╭──

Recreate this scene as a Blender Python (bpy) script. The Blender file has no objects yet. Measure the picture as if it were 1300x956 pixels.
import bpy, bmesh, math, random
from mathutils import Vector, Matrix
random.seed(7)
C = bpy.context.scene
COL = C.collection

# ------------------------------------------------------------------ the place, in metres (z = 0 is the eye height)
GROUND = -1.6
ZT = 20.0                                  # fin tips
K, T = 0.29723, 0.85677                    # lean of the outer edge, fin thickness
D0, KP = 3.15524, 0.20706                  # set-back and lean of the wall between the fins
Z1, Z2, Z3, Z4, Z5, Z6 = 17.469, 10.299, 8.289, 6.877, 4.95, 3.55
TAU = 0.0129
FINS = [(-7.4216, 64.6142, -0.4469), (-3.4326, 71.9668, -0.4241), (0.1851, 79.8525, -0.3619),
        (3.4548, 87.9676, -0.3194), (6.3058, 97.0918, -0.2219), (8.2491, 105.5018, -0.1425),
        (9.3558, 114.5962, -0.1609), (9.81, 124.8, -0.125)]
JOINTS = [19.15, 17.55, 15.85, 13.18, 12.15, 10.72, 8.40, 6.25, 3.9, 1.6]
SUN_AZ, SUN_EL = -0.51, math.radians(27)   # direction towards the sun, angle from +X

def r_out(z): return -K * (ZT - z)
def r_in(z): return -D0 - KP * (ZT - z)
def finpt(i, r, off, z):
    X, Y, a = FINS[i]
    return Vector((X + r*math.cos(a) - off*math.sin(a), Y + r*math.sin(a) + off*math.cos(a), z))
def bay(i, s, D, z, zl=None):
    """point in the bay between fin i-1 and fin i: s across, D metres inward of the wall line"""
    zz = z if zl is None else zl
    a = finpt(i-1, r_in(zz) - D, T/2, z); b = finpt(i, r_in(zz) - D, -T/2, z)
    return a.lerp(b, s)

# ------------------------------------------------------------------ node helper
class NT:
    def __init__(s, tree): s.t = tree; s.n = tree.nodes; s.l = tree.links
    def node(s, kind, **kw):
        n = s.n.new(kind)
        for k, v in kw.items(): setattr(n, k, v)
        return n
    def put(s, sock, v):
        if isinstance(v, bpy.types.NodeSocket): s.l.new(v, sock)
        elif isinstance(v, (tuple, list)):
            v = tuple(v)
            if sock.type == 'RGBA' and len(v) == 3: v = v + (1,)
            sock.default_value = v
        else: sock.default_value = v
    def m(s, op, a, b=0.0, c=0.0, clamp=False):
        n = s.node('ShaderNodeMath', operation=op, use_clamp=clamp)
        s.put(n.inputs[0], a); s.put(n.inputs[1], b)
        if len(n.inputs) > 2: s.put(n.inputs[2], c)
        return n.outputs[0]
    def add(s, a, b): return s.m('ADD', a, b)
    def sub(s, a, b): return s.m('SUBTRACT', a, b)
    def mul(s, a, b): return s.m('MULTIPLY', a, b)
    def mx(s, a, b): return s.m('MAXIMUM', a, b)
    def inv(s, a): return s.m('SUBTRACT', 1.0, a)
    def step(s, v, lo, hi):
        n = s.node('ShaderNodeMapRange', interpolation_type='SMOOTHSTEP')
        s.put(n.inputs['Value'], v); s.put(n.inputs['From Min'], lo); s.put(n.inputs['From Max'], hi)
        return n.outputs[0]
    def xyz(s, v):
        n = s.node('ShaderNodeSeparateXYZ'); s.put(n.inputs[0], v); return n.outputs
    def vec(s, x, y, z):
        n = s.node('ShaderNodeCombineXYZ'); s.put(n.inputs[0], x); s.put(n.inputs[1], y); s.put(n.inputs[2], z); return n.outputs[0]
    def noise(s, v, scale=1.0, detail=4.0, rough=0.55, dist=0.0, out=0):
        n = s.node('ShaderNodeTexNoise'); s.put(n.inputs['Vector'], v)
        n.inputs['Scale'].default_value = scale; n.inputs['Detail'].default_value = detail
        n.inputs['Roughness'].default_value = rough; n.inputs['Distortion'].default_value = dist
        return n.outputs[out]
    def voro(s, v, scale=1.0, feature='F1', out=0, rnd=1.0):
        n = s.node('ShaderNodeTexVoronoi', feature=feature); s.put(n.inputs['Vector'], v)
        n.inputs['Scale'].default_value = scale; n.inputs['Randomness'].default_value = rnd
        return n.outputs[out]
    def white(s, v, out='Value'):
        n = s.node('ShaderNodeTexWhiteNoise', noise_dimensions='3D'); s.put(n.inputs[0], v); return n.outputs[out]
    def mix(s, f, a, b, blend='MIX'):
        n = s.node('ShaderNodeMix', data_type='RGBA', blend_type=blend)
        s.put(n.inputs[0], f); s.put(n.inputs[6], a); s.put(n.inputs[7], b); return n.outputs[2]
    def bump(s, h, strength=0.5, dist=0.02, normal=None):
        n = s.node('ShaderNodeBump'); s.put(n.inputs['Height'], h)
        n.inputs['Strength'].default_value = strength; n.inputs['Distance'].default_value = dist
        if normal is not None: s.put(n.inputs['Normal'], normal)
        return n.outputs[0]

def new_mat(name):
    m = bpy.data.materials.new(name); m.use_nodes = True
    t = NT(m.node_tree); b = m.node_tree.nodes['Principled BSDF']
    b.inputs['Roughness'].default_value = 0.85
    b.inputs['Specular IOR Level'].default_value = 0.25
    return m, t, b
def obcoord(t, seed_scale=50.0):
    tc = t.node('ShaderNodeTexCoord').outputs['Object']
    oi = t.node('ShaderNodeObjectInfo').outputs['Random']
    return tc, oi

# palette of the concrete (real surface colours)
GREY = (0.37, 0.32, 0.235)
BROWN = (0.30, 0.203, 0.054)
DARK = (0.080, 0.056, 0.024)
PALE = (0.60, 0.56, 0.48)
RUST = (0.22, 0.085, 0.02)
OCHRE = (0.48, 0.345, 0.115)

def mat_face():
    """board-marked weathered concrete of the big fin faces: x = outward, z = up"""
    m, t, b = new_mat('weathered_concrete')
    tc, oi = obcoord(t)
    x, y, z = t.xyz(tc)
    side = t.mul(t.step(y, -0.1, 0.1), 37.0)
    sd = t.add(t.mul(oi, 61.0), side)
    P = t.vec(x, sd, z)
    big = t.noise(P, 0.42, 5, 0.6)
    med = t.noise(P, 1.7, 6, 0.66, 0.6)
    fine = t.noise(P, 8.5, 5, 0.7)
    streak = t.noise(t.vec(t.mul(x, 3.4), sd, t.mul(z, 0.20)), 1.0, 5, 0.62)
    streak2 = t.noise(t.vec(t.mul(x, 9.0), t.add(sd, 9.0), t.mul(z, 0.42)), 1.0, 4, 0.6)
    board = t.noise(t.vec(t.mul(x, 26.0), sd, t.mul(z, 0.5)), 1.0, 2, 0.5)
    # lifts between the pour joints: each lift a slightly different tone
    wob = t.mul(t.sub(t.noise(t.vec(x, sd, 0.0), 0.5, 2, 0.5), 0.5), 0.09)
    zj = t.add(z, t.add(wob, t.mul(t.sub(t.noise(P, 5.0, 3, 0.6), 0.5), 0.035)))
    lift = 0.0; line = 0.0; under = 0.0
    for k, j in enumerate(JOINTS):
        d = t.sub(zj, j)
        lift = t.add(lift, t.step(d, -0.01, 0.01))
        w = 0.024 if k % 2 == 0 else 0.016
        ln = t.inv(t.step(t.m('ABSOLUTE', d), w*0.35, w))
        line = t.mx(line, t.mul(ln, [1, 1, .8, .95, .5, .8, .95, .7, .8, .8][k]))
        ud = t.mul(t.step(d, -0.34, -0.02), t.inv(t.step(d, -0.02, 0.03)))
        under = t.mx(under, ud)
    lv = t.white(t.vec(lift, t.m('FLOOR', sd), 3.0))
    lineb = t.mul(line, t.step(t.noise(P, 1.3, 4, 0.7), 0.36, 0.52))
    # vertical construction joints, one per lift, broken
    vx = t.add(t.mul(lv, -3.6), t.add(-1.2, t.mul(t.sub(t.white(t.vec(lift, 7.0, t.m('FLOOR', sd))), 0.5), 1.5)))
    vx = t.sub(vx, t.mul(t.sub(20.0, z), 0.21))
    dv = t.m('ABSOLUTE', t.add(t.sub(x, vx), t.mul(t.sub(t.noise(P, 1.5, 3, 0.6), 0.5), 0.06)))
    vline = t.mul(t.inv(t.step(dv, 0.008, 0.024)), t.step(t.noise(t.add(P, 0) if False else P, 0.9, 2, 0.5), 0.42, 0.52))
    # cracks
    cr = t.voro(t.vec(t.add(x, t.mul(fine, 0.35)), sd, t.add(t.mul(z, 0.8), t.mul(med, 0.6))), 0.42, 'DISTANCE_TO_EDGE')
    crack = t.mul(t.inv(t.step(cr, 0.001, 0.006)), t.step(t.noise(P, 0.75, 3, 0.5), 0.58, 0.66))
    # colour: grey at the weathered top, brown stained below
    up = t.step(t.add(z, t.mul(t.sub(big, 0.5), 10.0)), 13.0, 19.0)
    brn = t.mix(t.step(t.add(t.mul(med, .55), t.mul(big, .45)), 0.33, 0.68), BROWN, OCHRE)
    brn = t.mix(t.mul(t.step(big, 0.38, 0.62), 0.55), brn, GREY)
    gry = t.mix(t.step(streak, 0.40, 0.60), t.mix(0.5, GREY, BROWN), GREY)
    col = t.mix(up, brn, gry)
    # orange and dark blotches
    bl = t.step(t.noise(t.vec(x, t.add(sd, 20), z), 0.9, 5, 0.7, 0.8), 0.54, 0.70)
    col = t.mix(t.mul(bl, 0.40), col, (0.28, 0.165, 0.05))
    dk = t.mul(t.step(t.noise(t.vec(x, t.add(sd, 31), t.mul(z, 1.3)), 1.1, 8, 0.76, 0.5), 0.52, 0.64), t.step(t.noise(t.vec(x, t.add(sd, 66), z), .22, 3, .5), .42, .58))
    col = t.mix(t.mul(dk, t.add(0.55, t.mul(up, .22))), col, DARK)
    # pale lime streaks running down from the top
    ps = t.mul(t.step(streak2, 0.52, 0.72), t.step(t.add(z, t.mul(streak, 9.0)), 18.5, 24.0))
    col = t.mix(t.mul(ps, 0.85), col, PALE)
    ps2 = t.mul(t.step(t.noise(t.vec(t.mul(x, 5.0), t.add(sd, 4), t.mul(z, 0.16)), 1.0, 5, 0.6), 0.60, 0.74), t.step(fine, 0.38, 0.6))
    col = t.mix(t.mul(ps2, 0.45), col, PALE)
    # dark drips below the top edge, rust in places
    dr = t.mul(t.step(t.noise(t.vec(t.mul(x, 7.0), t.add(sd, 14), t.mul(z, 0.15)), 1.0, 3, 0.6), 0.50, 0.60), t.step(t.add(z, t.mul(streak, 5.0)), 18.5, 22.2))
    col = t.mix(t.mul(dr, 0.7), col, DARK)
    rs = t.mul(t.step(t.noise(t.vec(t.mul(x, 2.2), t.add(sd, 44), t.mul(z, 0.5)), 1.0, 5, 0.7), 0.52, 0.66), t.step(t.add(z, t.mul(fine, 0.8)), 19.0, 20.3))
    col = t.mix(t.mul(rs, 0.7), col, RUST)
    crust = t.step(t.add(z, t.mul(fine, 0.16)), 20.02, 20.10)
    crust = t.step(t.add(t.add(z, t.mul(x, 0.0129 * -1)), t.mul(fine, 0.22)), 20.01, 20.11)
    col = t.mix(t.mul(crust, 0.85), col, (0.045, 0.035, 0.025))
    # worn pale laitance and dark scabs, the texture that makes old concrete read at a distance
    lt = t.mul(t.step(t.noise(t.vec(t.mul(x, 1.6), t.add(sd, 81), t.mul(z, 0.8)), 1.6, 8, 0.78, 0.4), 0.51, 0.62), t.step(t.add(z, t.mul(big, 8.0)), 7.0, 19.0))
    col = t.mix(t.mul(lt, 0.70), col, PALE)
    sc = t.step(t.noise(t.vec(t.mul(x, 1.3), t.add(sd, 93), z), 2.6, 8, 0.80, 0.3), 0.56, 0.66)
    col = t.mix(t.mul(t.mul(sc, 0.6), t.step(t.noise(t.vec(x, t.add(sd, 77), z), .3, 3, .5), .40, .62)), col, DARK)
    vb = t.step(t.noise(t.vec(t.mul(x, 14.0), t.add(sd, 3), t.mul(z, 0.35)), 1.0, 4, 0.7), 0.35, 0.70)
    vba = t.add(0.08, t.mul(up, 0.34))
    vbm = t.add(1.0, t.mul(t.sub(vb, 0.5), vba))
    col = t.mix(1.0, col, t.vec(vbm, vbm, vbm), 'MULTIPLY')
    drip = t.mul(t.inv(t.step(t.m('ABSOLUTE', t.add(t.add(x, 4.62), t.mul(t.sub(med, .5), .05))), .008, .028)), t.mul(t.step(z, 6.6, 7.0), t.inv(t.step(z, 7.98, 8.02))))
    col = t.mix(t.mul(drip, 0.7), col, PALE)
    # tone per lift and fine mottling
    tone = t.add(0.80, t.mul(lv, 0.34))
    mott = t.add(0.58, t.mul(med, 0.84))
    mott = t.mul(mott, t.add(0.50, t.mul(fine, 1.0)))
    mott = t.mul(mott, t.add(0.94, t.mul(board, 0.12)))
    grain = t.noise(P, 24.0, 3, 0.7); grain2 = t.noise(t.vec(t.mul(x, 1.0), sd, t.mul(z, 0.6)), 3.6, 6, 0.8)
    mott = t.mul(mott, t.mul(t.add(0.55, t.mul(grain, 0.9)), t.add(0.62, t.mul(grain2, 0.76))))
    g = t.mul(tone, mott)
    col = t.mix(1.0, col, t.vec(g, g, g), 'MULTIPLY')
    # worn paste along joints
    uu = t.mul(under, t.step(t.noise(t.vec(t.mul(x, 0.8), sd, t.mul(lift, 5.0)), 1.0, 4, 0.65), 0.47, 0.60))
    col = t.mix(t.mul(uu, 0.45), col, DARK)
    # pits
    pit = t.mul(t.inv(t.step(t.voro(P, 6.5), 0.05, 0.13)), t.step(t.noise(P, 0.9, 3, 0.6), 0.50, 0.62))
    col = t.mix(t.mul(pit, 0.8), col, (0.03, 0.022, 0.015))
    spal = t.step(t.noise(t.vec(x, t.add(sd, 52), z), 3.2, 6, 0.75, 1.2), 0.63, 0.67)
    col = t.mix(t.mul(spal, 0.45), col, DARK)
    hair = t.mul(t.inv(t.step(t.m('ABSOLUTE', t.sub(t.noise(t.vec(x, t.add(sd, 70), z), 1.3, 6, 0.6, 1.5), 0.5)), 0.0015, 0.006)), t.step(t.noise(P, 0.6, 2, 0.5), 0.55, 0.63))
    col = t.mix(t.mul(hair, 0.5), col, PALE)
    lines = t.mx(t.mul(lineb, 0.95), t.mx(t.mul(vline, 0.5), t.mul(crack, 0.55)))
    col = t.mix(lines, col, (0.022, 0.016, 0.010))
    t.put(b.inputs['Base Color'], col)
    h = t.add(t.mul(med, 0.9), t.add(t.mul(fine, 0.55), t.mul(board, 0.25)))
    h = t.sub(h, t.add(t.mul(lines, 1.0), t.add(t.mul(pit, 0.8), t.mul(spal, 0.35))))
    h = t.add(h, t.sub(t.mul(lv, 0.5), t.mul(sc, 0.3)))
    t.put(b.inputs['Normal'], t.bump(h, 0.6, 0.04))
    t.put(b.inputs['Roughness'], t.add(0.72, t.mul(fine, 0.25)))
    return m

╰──

• WHAT YOU HAVE TO DO
Please write out the material word for word from its first line through the line holding "COL = C.collection", including both, and no line past it.

• FULL ANSWER
Recreate this scene as a Blender Python (bpy) script. The Blender file has no objects yet. Measure the picture as if it were 1300x956 pixels.
import bpy, bmesh, math, random
from mathutils import Vector, Matrix
random.seed(7)
C = bpy.context.scene
COL = C.collection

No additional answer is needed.